>> START
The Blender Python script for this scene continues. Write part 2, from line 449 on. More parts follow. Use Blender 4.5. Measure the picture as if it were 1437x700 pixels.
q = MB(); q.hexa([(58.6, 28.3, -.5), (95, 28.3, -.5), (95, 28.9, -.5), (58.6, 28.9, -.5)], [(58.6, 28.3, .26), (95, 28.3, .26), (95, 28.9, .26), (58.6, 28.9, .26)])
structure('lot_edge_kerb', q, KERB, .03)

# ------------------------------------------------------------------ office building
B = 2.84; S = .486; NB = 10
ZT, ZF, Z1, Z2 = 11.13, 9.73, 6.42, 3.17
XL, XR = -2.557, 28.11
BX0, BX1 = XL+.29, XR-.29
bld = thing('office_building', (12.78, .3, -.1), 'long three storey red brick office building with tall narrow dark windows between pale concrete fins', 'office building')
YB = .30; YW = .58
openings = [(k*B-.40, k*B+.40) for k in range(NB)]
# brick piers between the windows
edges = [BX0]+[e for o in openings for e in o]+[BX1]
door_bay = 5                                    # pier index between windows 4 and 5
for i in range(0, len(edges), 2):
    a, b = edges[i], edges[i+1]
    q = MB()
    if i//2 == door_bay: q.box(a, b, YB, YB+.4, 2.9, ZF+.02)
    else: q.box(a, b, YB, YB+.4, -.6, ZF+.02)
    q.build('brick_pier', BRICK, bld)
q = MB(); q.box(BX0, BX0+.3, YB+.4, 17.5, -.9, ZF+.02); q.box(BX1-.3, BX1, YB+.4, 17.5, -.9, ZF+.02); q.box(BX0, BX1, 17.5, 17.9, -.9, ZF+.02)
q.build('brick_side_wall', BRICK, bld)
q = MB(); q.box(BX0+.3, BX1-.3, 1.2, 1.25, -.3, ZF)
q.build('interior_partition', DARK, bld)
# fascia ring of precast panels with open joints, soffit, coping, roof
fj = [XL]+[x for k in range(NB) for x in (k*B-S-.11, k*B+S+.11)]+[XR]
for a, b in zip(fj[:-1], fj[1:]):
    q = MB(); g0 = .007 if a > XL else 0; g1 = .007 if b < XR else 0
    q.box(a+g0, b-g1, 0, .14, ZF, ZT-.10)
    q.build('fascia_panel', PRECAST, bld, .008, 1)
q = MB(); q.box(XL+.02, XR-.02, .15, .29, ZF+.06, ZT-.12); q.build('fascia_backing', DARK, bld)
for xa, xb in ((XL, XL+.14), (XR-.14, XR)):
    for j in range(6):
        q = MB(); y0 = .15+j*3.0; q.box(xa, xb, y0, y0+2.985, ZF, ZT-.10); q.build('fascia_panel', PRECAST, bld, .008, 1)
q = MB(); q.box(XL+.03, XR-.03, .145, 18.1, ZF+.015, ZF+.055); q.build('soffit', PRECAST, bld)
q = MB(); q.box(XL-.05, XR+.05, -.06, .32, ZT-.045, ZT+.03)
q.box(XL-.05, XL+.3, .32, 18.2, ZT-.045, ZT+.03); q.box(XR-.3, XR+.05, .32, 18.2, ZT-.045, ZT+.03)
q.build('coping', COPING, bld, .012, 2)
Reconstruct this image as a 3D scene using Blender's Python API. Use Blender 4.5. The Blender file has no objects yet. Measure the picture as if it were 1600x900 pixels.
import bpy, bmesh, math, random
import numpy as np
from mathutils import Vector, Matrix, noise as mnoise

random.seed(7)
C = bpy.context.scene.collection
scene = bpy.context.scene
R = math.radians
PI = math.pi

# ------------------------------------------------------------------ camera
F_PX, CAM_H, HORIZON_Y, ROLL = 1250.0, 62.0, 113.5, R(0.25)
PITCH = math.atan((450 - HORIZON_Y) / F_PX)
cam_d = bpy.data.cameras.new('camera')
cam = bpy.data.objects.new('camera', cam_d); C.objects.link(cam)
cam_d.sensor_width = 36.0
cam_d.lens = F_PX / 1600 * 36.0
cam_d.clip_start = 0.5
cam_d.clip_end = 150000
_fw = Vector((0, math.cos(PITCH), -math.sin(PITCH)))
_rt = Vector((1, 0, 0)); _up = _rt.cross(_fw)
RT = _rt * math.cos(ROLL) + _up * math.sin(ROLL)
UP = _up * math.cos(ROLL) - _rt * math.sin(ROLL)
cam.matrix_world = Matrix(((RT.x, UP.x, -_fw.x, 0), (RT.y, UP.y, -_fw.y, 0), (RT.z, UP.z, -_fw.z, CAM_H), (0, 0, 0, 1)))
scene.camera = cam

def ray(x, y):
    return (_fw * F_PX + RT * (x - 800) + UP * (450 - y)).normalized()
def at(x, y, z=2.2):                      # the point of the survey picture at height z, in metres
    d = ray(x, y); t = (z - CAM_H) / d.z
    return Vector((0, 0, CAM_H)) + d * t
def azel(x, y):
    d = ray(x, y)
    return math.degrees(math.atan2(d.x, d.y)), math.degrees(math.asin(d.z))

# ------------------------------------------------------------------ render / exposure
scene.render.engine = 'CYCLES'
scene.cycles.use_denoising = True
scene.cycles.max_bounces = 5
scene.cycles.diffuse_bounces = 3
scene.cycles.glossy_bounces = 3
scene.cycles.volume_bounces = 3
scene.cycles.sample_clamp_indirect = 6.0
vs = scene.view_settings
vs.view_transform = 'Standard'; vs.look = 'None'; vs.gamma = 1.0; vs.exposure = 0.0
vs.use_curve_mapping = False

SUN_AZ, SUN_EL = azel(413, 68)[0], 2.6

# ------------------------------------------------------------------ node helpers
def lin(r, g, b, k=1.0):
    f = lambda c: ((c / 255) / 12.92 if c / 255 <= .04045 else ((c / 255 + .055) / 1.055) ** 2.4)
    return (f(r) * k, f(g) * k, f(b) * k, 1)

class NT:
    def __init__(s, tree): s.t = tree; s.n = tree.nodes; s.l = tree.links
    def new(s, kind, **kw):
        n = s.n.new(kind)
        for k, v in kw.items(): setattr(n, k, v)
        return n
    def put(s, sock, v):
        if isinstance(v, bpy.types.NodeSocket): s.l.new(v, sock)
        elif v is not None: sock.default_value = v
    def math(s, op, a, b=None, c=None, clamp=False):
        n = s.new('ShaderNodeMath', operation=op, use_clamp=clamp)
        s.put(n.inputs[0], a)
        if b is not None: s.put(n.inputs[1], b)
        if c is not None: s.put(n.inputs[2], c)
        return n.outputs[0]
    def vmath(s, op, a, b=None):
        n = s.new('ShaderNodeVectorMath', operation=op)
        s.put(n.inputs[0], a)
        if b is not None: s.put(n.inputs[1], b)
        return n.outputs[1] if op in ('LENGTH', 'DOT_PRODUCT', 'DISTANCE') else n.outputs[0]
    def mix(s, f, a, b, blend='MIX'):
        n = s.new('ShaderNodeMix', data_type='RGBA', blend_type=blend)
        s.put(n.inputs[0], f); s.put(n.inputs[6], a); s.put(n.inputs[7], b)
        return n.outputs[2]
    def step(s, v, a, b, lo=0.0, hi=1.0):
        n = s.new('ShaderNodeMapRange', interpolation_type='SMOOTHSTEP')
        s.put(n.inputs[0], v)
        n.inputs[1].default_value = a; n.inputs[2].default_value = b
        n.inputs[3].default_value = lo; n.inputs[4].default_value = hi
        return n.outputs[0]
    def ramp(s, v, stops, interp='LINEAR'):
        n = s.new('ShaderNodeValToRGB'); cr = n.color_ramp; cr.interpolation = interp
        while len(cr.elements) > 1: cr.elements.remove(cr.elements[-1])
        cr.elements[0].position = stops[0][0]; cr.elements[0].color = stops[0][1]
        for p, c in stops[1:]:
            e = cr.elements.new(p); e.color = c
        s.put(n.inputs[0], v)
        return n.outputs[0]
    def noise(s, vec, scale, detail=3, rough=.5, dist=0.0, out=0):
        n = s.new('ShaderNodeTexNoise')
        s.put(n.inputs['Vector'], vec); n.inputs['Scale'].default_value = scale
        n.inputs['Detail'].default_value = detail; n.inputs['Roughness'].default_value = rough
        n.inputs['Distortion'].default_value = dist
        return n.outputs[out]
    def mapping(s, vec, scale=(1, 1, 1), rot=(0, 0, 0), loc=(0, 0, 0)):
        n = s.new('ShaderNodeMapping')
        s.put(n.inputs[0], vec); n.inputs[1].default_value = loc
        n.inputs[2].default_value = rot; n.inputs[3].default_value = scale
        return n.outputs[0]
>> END
What to work on: Write out each line exactly as it appears, from the line with "q.build('brick_pier', BRICK, bld)" up to and including the line with "PI = math.pi".

Written solution:
    q.build('brick_pier', BRICK, bld)
q = MB(); q.box(BX0, BX0+.3, YB+.4, 17.5, -.9, ZF+.02); q.box(BX1-.3, BX1, YB+.4, 17.5, -.9, ZF+.02); q.box(BX0, BX1, 17.5, 17.9, -.9, ZF+.02)
q.build('brick_side_wall', BRICK, bld)
q = MB(); q.box(BX0+.3, BX1-.3, 1.2, 1.25, -.3, ZF)
q.build('interior_partition', DARK, bld)
# fascia ring of precast panels with open joints, soffit, coping, roof
fj = [XL]+[x for k in range(NB) for x in (k*B-S-.11, k*B+S+.11)]+[XR]
for a, b in zip(fj[:-1], fj[1:]):
    q = MB(); g0 = .007 if a > XL else 0; g1 = .007 if b < XR else 0
    q.box(a+g0, b-g1, 0, .14, ZF, ZT-.10)
    q.build('fascia_panel', PRECAST, bld, .008, 1)
q = MB(); q.box(XL+.02, XR-.02, .15, .29, ZF+.06, ZT-.12); q.build('fascia_backing', DARK, bld)
for xa, xb in ((XL, XL+.14), (XR-.14, XR)):
    for j in range(6):
        q = MB(); y0 = .15+j*3.0; q.box(xa, xb, y0, y0+2.985, ZF, ZT-.10); q.build('fascia_panel', PRECAST, bld, .008, 1)
q = MB(); q.box(XL+.03, XR-.03, .145, 18.1, ZF+.015, ZF+.055); q.build('soffit', PRECAST, bld)
q = MB(); q.box(XL-.05, XR+.05, -.06, .32, ZT-.045, ZT+.03)
q.box(XL-.05, XL+.3, .32, 18.2, ZT-.045, ZT+.03); q.box(XR-.3, XR+.05, .32, 18.2, ZT-.045, ZT+.03)
q.build('coping', COPING, bld, .012, 2)
Reconstruct this image as a 3D scene using Blender's Python API. Use Blender 4.5. The Blender file has no objects yet. Measure the picture as if it were 1600x900 pixels.
import bpy, bmesh, math, random
import numpy as np
from mathutils import Vector, Matrix, noise as mnoise

random.seed(7)
C = bpy.context.scene.collection
scene = bpy.context.scene
R = math.radians
PI = math.pi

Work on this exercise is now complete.